Part of the problem was the length and complexity of the reform proposals, which were finalized barely a month before the vote. But according to left-wing activist Javier Biardeau, the campaign made a mistake in making the vote a referendum on Chavez rather than on the content of the reforms themselves.

"To 3 million Bolivarians [who abstained], this didn't seem adequate," he wrote on the Web site Aporrea.org. "The great responsibility for the defeat rests with those who convinced Chávez that the revolution depends exclusively on him personally. Mistake."

Moreover, there's a big gap between the promises of "popular power" and the reality of shortages of staples like chicken and milk in government-subsidized Mercal grocery stores.

Because of scarcity engineered by agribusiness networks and corrupt distributors, the Venezuelan poor find themselves forced to wait in line sometimes for hours, only to leave empty-handed--or have to pay twice as much to get the same items from a vendor on the street.

According to a survey of 60 stores by the Venezuelan polling and research firm Datanalisis, 73.3 percent had no milk powder for sale. Some 51.7 percent lacked refined sugar. Another 43.5 percent were out of beef. The conservative media exaggerated the scale of the shortages--but the problems were plainly serious enough.

Similarly, many cooperatives, set up with government grants and loans to help workers in the informal sector, have collapsed, thereby failing to strengthen the government's base.
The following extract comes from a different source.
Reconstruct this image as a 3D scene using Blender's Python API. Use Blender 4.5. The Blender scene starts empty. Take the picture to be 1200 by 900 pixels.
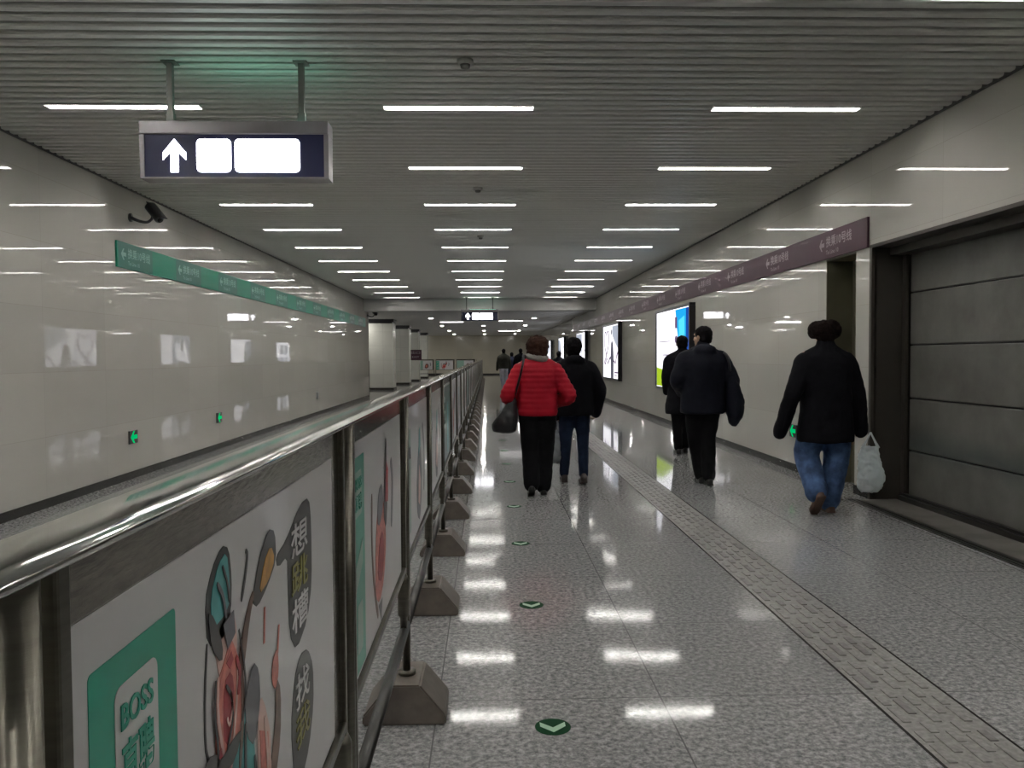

At the same time, most public-sector workers earn only the minimum wage--like nearly 73 percent of all workers in Venezuela. While the minimum is the highest in Latin America, it is low in view of inflation--dampening those workers' enthusiasm for constitutional changes, which seem abstract for many.

For example, in a recent interview on a popular nightly political talk show, Chávez quoted the contemporary philosophers Michael Hardt and Toni Negri to justify communal councils.

All this has alienated workers and the poor, who, despite the great gains made through Chávez's reforms of health care, education and more, now see the wealthy and the upper middle class benefiting from Venezuela's oil boom. Those elements, in turn, draw in sections of the government bureaucracy, according to leaders of the Marea socialist current in the Chávez-initiated United Socialist Party of Venezuela (PSUV).

"It's necessary to finish with the enriched government functionaries, who have connections and business with sections of the economically powerful, and who go around in Hummers and other luxury SUVs," wrote Stalin Pérez Borges, Vilma Vivas, Marco García and Ismael Hernández, who supported the reform while criticizing its centralist aspects.

"The ministers who attack the rights of the [revolutionary] base are obstacles...The president needs to take a close look at this situation, which weighed enormously in the decision to vote 'no' and to abstain."

The top leaders of the PSUV, which was formed earlier this year but which still hasn't held its founding congress, also came under criticism from the left for failing to mount an effective "yes" campaign. "A lot of people are saying that the PSUV didn't do an effective job at communicating to the community at large," a Venezuelan independent media activist said in an interview. "They just discussed things among themselves.

"What's needed now is a discussion at the base. There will be people around Chávez who will argue to slow down. But solving the problems of the people will mean going to the left."